» **Set problem**
Copy exactly the lines from the start of the data below through the one that carries "arch_wall('wall_front', END, END", and only those.

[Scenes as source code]
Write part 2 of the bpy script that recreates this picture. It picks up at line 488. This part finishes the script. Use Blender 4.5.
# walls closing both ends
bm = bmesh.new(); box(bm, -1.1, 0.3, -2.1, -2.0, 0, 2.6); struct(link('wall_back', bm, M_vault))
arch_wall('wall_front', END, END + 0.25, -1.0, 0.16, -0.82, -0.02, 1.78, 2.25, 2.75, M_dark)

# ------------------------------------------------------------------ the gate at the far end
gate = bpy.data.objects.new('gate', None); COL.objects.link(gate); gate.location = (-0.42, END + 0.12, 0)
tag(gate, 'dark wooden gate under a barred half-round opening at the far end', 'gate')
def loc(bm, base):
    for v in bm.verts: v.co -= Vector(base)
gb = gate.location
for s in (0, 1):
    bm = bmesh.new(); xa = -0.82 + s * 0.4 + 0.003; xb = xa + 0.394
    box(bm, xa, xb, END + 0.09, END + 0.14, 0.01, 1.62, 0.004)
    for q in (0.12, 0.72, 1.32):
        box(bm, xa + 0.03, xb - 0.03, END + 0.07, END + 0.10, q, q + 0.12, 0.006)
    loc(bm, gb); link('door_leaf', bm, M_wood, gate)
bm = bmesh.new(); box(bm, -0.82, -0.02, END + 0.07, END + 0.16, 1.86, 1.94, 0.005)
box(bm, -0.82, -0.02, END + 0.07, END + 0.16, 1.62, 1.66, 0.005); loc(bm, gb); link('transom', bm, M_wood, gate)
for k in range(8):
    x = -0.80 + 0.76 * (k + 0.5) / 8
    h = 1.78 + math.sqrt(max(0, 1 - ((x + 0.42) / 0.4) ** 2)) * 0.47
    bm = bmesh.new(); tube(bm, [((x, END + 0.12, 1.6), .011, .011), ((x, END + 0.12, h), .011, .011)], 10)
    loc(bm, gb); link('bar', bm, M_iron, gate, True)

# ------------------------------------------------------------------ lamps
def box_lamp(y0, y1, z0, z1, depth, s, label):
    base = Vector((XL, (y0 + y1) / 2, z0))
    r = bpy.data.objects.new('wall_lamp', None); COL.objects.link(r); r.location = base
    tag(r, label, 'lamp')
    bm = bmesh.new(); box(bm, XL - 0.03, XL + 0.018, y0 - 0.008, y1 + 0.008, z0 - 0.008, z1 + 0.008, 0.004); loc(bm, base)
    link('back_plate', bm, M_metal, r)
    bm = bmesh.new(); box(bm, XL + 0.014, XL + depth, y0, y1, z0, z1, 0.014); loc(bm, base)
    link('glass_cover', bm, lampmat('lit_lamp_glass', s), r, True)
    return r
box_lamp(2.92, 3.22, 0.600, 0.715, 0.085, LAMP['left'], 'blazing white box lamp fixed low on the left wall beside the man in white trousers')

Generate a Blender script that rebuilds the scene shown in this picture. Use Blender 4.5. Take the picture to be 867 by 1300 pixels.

» **Solution**
Write part 2 of the bpy script that recreates this picture. It picks up at line 488. This part finishes the script. Use Blender 4.5.
# walls closing both ends
bm = bmesh.new(); box(bm, -1.1, 0.3, -2.1, -2.0, 0, 2.6); struct(link('wall_back', bm, M_vault))
arch_wall('wall_front', END, END + 0.25, -1.0, 0.16, -0.82, -0.02, 1.78, 2.25, 2.75, M_dark)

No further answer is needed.